1. Learn the customer business practices that impact prompt payments, and eliminate barriers to prompt payment in your own processes. Partner with your customers toward developing best business practices toward effecting timely payments and alerting you of any issues in your organization that may adversely impact this.
  2. Provide training across all departments that deal with customers to ensure understanding of company policy and objectives, in order to provide a consistent message to the outside world.
  3. Implement a collaborative accounts receivable work-flow system with cross-trained staff so that any customer facing staff can initiate a solution when a customer calls about a payment, deduction, dispute, or credit related problem rather than delaying action with call backs and emails.
  4. Use a credit and payment scoring model that triggers workflow actions; for example, at what point should you commence collection action? The scores should reflect credit risk, industry payment data, as well as your own experience with a customer.
  5. Credit policy should be a tool used to expand company revenues as well as the customer relationship. In difficult situations, credit lines and payments can be worked out collaboratively with the customer, to achieve the objectives of both parties.
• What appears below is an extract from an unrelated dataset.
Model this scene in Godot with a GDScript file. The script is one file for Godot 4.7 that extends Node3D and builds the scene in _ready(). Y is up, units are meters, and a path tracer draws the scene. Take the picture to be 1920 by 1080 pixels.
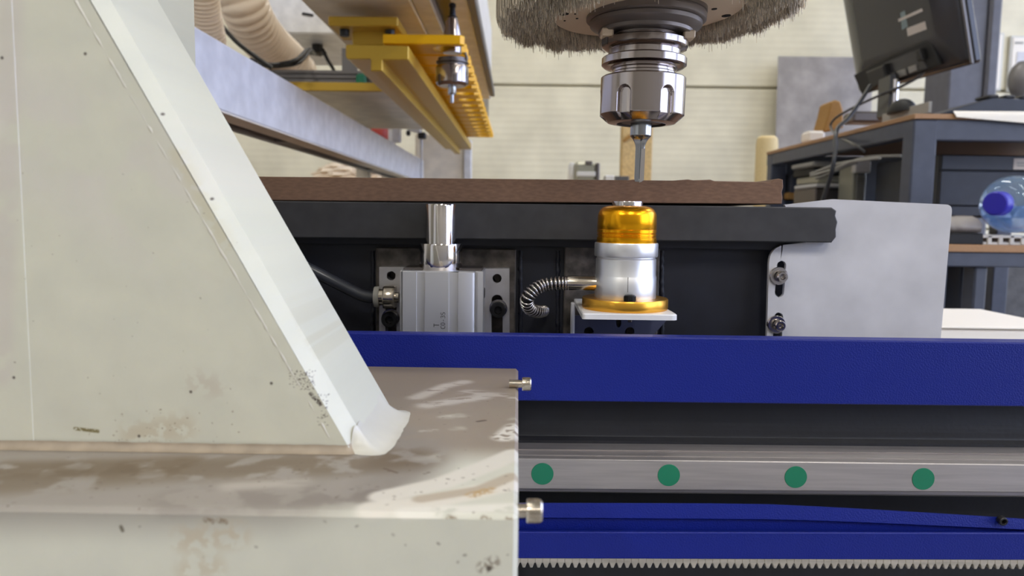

This may require creativity on the part of the credit manager, and use of security, documentary and other credit management tools.
  6. Be sure that collector performance goals are written down and that staff are held accountable for their results. The goals should be in sync with those that drive senior levels of management, but focus on more targeted metrics to draw team concentration to what’s important.
  7. Automate the identification of delinquent accounts based on customer credit rating/ payment histories or customer class. This allows you to more efficiently manage the company’s accounts receivable investment.
  8. There is only so much time, so you must prioritize collection activities. Whether triggered by predictive payment scoring systems, or by manual ledger review, organize and plan your collection targets toward outcomes that will provide the highest return. This prioritization must be by employee as well, as some are better suited for volume collections as opposed to complex collections. Don’t shy from using collection outsourcing companies or agencies. While they will charge for their services, the alternative may be poor collections, higher borrowing, and bad debt write offs.
  9. If you are experiencing an unacceptably high level of bad debts, perhaps your credit processes are inadequate to the task. Turnkey solutions to this include credit and collection outsourcing, or even factoring. Another possibility is credit insurance, although a credit insurer will also require that you implement effective credit controls and policies.